Water Absorption and Physicochemical Characterization of Novel Zeolite-PMAA-co-PAAm Nanocomposites.

The growth in global population has caused an increase in the demand for food production, leading to an increase in the use of agrochemicals. Their overuse causes serious damage to the environment. In this way, nanocomposite hydrogels are promising materials for use as carrier vehicles for the controlled release of agrochemicals, which helps reduce the damage caused by their indiscriminate use. In this work, a novel hydrogel nanostructure based on carboxymethylcellulose (CMC) and zeolite with a poly(methacrylic acid)-co-polyacrylamide (PMAA-co-PAAm) support network was synthesized. The CMC polysaccharide increased the zeolite stability in the solution. Increasing the concentration of acrylamide (AAm) monomer improved the mechanical stability of the nanocomposites.

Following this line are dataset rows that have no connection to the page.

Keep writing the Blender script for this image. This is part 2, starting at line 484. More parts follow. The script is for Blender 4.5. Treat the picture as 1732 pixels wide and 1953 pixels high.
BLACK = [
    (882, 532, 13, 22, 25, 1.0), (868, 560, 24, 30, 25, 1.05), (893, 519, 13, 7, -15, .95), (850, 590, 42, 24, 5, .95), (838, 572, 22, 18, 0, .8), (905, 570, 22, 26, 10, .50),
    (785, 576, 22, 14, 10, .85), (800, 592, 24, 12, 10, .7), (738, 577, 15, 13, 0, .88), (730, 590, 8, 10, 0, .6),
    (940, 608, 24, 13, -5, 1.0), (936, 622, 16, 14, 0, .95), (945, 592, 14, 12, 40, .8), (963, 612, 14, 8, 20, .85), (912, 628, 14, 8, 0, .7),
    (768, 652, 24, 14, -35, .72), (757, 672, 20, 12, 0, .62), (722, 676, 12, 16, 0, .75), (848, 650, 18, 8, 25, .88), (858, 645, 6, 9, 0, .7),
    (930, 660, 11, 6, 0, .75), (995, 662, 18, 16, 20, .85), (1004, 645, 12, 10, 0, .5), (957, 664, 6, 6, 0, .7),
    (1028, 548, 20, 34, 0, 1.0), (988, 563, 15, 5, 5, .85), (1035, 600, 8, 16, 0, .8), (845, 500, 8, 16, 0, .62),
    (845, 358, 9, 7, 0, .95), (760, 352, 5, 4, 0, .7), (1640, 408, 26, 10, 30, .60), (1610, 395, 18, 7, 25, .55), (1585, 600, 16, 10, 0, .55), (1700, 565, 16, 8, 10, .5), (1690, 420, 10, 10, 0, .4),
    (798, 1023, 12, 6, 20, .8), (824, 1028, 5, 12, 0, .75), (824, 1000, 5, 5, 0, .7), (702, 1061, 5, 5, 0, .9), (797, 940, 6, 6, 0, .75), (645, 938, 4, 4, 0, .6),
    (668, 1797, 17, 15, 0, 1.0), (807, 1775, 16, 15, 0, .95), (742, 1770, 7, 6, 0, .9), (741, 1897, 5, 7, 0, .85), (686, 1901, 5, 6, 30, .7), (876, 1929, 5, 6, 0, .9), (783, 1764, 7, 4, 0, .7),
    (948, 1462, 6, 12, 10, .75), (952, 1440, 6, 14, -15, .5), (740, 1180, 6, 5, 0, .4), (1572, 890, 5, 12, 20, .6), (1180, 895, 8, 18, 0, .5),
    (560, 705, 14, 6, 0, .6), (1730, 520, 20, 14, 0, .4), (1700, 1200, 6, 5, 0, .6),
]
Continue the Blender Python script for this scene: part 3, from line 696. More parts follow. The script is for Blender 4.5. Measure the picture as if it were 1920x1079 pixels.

FTIR, XRD and TG results confirmed the presence of zeolite in the PMAA-co-PAAm matrices. In addition, the zeolite decreased the water absorption of the nanocomposites from 33 ± 2 g/g to approximately 22 ± 1 g/g, but increased the thermal stability of the nanocomposites. However, the reduction in water absorption in saline solutions was more significant in hydrogels without zeolite. Fertilizer desorption studies confirmed the controlled release behavior and this trend may be improved by zeolite structure. Thus, the presence of zeolite increased the amount of monobasic potassium phosphate (KH2PO4) release from 250 to 275 mg of fertilizer per gram of hydrogel. Controlling the water absorption and kinetic properties by adjusting the nanocomposite constituents may increase the applicability of the composites in agriculture, specifically as carrier vehicles in the controlled release of agrochemicals.